One such relationship I’ve kept, but that’s because it’s with my mother. For years, I’ve been there for her—no matter what—to listen to her when she needed to vent…and yet when I desperately needed to talk to her about problems in my marriage and how I was afraid it couldn’t be saved, she cut me off, shut me down, and found somewhere else she needed to be. I withdrew and didn’t have a lot to say to her for a good six months or more. Our hours-long phone conversations dwindled to somewhere between six and seven minutes a week. It hurt deeply that she took his side over mine, even with her knowing in excruciatingly painful detail what he’d done. We’d always been closer than any mother-daughter team I’d ever heard of. The one thing that kept me from severing our relationship and never seeing her again was that I felt my ex would “win,” especially since he always made a big farce of courting my parents’ opinion of him. His abuse had cost me so much, and I was going to let his shenanigans ruin my relationship with my mother, too? In time, she did come around, but only when she was certain my old-fashioned dad wouldn’t exile me for getting divorced. Maybe that’s why I went the extra very uncomfortable mile to tell my elderly parents every sordid detail, more than they could ever want to know or imagine is out there. My mom still vents to me when it suits her, and sometimes listens when I talk about my own pain. Why? Because she can talk to me openly, still, even when I couldn’t talk to her.

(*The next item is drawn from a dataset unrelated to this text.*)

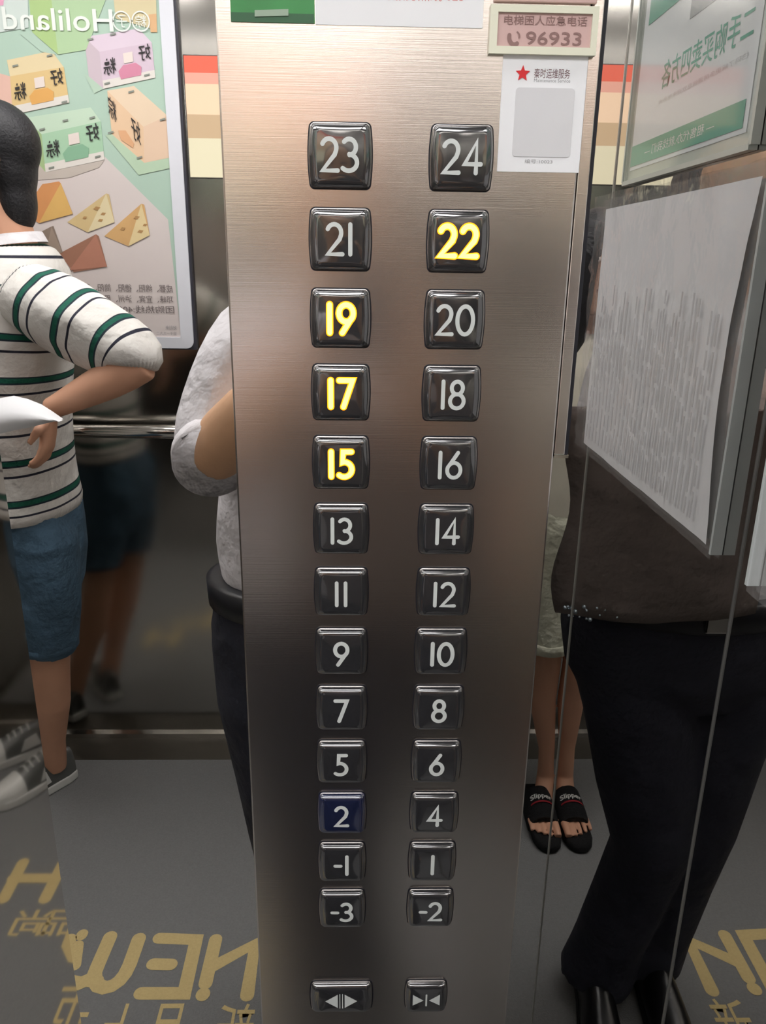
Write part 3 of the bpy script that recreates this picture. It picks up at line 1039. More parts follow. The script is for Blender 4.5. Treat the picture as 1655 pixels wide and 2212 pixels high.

And yet, I’m still “Old Reliable.” Even with my kids. They may whine about not getting to spend enough time with me because they now have to split their weekends with their dad and me, but the first time I spend a whole week looking forward to taking them to thrift shops, antique stores, out to the beach shops at Seaside and Grayton Beach, and to a little store with lots of rocks and crystals, and they ditch me for their friends. Typical of teens, I’m told, but still…I had plans with them. I rearranged my weekend for these plans, and then got stood up at the last minute. I’m always there for them, so they knew I’d still love them anyways.
It stung, though. I did withdraw. I felt the chill of being alone. But I didn’t stop my plans. I went to the thrift stores and antique stores and especially to the specialty stores and brought home heavy chunks of rose quartz and pink kunzite. I’m sure the girls would have loved it if I’d postponed my plans and gone later with them, but it won’t be much longer and they’ll be gone and I’ll be sitting here without the benefit of making and living my own plans and cultivating relationships with other adults, especially with men. So I took them out for something else the next day but let them miss the antiquing and rock-hunting trip they wanted. Maybe they’ll understand to take advantage of the offer when it’s there and not assume I’m always going to be “Old Reliable” when they want to stick me on a shelf until they have time for me.
Maybe that’s why I haven’t slept with anyone yet since my re-singledom. It would be so easy to skip the friendship-building and go straight to bed. But for what? Easy gratification? And then what? A sudden lack of conversation, a loss of momentum in getting to know how each other thinks and feels, and a routine 4-a.m. phone call from a drunken lover in search of good “Old Reliable” sex? Nothing more transcendental than that? What a shame to reduce a promising relationship to nothing more than fuck-buddies.
So instead of being “Old Reliable,” I’ll make my plans and stick to them, regardless of whether anyone else comes along. No more rearranging my schedule or my life for someone who doesn’t rearrange for me. No more making someone else a priority if they can’t make me a priority in their own lives.
And no more withdrawing. I’m going to be a lot less reliable in the future, but whoever is here with me at the moment and in the moment can enjoy the ride.